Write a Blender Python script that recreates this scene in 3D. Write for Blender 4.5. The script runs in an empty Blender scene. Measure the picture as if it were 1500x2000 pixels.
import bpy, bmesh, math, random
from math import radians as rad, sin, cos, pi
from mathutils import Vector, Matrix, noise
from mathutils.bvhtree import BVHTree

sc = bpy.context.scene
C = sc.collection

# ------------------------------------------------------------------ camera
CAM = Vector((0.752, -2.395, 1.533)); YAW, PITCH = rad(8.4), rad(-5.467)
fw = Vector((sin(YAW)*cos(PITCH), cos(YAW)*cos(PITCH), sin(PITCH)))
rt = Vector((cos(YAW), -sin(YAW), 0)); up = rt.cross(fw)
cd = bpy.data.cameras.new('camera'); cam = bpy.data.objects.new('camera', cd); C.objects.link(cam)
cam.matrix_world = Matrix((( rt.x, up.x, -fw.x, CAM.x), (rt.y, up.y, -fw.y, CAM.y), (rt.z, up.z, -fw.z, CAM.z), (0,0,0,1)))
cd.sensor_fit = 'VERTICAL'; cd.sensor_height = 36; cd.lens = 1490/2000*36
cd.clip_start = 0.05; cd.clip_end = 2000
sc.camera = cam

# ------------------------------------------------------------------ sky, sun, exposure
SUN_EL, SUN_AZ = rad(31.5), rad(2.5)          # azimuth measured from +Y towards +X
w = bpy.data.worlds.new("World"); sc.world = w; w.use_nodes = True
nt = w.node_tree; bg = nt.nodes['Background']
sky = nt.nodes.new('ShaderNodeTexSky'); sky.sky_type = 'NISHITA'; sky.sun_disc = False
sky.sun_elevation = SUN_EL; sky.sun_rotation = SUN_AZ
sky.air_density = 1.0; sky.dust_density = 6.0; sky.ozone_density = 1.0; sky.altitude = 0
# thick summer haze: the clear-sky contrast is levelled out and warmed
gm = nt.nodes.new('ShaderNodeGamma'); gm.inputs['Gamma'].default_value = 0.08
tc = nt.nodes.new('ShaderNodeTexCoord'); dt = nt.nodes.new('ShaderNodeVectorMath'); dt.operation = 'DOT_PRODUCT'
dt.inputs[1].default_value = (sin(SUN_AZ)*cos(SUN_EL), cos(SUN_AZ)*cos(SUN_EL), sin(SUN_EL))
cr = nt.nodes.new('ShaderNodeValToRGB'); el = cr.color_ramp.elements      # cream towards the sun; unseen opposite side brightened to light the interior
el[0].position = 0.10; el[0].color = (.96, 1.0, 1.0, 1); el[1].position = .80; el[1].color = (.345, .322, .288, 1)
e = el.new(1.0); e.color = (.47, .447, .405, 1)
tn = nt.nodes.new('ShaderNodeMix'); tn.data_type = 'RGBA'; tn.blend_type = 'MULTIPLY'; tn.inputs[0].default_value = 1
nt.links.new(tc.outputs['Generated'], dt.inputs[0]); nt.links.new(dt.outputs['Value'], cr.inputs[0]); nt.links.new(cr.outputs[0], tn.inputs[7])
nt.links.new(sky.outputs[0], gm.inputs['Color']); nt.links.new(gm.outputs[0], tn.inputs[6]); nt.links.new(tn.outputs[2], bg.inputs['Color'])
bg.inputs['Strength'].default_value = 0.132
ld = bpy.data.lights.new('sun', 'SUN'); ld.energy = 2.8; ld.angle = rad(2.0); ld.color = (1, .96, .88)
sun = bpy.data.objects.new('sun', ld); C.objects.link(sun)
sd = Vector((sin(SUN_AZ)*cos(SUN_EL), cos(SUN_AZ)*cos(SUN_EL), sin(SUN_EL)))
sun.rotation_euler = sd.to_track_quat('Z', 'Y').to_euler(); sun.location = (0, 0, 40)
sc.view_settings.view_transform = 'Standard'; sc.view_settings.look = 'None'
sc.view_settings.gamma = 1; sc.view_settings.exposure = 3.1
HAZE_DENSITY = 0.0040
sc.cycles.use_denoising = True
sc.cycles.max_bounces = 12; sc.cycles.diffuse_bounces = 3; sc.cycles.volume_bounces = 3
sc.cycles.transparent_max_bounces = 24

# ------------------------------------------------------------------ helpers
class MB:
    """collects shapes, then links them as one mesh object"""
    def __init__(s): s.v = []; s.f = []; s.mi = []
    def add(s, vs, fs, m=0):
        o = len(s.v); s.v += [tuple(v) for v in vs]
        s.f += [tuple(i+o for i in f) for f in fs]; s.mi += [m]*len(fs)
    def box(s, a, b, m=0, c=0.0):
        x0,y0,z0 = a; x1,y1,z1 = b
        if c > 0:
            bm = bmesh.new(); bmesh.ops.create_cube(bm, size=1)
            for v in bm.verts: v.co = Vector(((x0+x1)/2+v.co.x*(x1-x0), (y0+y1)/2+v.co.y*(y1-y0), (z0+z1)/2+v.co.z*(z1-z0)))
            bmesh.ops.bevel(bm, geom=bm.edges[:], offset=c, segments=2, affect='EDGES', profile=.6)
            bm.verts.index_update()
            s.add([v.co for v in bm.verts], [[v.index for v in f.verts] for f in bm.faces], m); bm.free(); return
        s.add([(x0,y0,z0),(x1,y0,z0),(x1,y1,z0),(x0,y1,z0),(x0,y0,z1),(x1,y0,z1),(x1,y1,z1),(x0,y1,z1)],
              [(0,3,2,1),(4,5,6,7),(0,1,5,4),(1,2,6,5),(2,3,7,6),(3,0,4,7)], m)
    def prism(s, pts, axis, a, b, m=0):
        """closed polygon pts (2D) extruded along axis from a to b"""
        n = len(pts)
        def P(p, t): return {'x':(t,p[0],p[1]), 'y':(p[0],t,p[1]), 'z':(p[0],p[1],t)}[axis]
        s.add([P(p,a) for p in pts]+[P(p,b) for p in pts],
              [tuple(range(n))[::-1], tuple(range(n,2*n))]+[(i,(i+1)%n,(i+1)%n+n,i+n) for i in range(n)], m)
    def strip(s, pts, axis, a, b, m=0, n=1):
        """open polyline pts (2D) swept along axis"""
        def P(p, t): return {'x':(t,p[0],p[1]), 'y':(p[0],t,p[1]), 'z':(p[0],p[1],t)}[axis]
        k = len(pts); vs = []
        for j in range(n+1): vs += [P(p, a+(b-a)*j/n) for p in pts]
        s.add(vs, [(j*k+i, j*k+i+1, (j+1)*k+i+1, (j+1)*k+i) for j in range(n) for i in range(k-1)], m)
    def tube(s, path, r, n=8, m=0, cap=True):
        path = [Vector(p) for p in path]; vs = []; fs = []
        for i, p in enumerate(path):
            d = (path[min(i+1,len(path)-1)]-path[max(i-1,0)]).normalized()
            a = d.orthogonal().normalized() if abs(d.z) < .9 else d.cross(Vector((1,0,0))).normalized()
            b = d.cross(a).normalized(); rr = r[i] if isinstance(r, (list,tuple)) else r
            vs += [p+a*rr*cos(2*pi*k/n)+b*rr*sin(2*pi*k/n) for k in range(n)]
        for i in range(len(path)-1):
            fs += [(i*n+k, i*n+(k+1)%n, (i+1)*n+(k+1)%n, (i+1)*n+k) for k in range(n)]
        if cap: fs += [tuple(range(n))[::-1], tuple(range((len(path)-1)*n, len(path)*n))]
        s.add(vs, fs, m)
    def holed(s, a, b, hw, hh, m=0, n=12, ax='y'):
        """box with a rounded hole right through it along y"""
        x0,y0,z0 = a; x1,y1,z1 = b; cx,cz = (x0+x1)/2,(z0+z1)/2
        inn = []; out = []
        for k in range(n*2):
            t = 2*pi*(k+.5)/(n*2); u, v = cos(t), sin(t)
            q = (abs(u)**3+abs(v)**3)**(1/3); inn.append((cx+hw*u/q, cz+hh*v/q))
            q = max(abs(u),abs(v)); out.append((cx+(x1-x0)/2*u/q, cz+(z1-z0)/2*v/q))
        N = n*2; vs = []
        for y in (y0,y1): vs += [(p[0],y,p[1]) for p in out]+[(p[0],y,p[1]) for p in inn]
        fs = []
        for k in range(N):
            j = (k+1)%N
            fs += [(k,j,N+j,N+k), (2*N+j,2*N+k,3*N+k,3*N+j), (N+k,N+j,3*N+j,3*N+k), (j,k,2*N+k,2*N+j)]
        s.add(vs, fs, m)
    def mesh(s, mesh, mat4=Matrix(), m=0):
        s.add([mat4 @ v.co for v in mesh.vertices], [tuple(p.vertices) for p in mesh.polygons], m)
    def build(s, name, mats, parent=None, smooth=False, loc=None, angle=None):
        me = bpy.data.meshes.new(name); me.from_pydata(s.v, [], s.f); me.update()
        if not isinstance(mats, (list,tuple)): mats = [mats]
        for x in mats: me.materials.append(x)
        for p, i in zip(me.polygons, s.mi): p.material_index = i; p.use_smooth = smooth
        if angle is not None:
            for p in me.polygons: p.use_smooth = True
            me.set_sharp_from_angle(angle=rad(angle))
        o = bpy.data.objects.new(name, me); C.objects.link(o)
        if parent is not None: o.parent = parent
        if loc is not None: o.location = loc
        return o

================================

What is needed: Starting at the top of the data above, repeat every line exactly until the line containing "sc.camera = cam" has been given, then stop.

Full answer:
Write a Blender Python script that recreates this scene in 3D. Write for Blender 4.5. The script runs in an empty Blender scene. Measure the picture as if it were 1500x2000 pixels.
import bpy, bmesh, math, random
from math import radians as rad, sin, cos, pi
from mathutils import Vector, Matrix, noise
from mathutils.bvhtree import BVHTree

sc = bpy.context.scene
C = sc.collection

# ------------------------------------------------------------------ camera
CAM = Vector((0.752, -2.395, 1.533)); YAW, PITCH = rad(8.4), rad(-5.467)
fw = Vector((sin(YAW)*cos(PITCH), cos(YAW)*cos(PITCH), sin(PITCH)))
rt = Vector((cos(YAW), -sin(YAW), 0)); up = rt.cross(fw)
cd = bpy.data.cameras.new('camera'); cam = bpy.data.objects.new('camera', cd); C.objects.link(cam)
cam.matrix_world = Matrix((( rt.x, up.x, -fw.x, CAM.x), (rt.y, up.y, -fw.y, CAM.y), (rt.z, up.z, -fw.z, CAM.z), (0,0,0,1)))
cd.sensor_fit = 'VERTICAL'; cd.sensor_height = 36; cd.lens = 1490/2000*36
cd.clip_start = 0.05; cd.clip_end = 2000
sc.camera = cam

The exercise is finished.